Asked if he was willing to placate Mr. Levin by adding the Michigan judicial posts, Mr. Hatch said: “I’m always very open, but let me not …” and trailed off.

“It’s sensitive,” he resumed. “These are very sensitive negotiations.”

Generally speaking, Mr. Hatch said, he wants to “resolve this without poking anybody in the eye.”

If both seats are added, the first year cost to taxpayers would be more than $1.8 million to pay the new judges, clerks and offices, according to the Administrative Office of the U.S. Courts. Once established, the combined annual cost of the two seats would be more than $1.6 million.

Such a deal would also give bragging rights to Mr. Levin, who has faced criticism at home for stalling the nominations and for the growing backlog of unheard cases resulting from the court vacancies.

Upon learning of the negotiations yesterday, several Republicans privately expressed outrage at the prospect of Mr. Levin being rewarded for the two-year blockade.

The discussions were denounced as “blackmail talks.”

“Any sort of working on deals is not part of the normal process,” said one Judiciary Committee staffer. “This is not something that most conservative Republicans would approve of.”
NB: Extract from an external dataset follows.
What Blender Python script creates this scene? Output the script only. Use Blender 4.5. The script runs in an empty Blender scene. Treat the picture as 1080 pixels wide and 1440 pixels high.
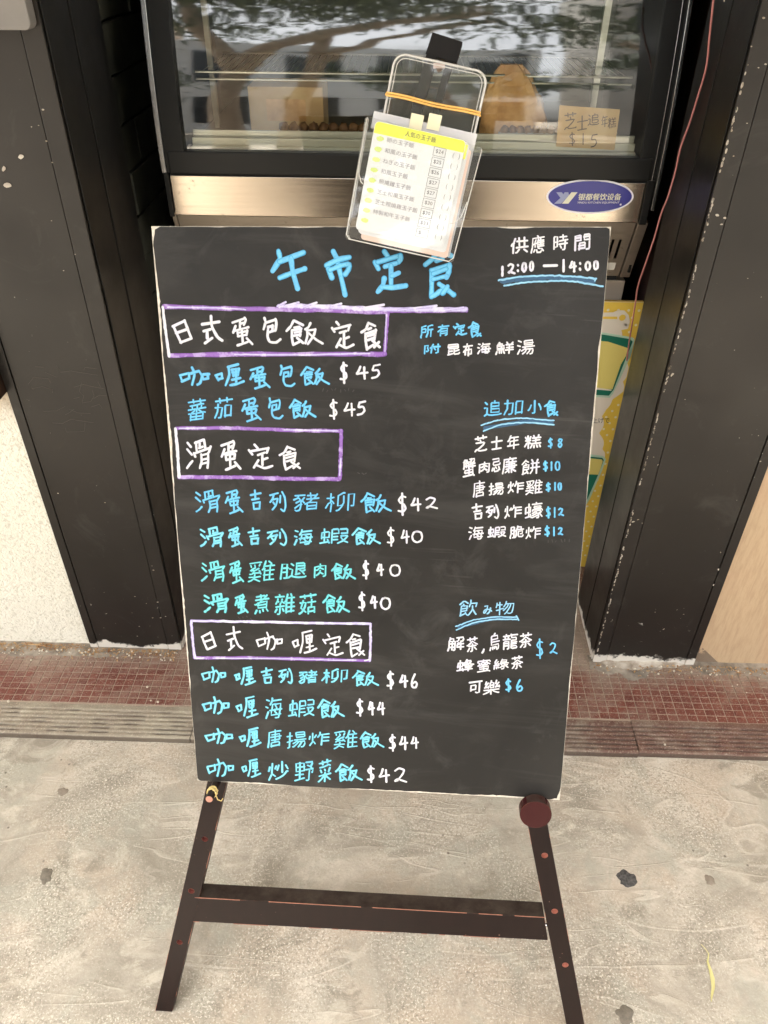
import bpy, bmesh, math, random
from mathutils import Vector, Matrix, noise
random.seed(7)
R = math.radians
scene = bpy.context.scene
col = scene.collection
# ------------------------------------------------------------------ camera
H = 1.67
TILT, YAW, ROLL, FPX = 37.589, 1.549, 0.521, 1082.0
def cam_basis():
    t, y, r = R(TILT), R(YAW), R(ROLL)
    fw = Vector((-math.sin(y)*math.cos(t), math.cos(y)*math.cos(t), -math.sin(t)))
    rt = Vector((math.cos(y), math.sin(y), 0)); up = rt.cross(fw)
    return rt*math.cos(r)+up*math.sin(r), -rt*math.sin(r)+up*math.cos(r), fw
CR, CU, CF = cam_basis()
CP = Vector((0, 0, H))
cd = bpy.data.cameras.new('camera'); cam = bpy.data.objects.new('camera', cd); col.objects.link(cam)
cam.matrix_world = Matrix(((CR.x, CU.x, -CF.x, CP.x), (CR.y, CU.y, -CF.y, CP.y), (CR.z, CU.z, -CF.z, CP.z), (0, 0, 0, 1)))
cd.sensor_fit = 'VERTICAL'; cd.sensor_height = 36; cd.lens = 36*FPX/1440
cd.clip_start = 0.02; cd.clip_end = 500
scene.camera = cam
# ------------------------------------------------------------------ world and sun (bright overcast)
SUN_EL, SUN_ROT = R(67), R(207)
w = bpy.data.worlds.new('World'); scene.world = w; w.use_nodes = True
nt = w.node_tree; nt.nodes.clear()
sky = nt.nodes.new('ShaderNodeTexSky'); sky.sky_type = 'NISHITA'; sky.sun_disc = False
sky.sun_elevation = SUN_EL; sky.sun_rotation = SUN_ROT; sky.dust_density = 4; sky.air_density = 1.0
hs = nt.nodes.new('ShaderNodeHueSaturation'); hs.inputs['Saturation'].default_value = 0.22
wt = nt.nodes.new('ShaderNodeMix'); wt.data_type = 'RGBA'; wt.blend_type = 'MULTIPLY'; wt.inputs[0].default_value = 1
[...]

One Senate aide familiar with the talks said: “The White House is not happy with this. [Republican] leadership is not happy with this. Nobody is happy with this.”

Mr. Hatch faces trouble getting support from even his panel’s most junior Republicans.

“My preference would be to not negotiate,” said Sen. John Cornyn, Texas Republican and freshman member of the committee. Mr. Cornyn, who had not heard about the proposal to add federal judge posts in Michigan, called the idea a “split-the-baby solution.”

“It’s not very palatable to me,” he said. “I’d be very curious whether [White House Counsel] Al Gonzales and the rest of the West Wing would be amenable to that.”

The White House did not return a phone call seeking comment.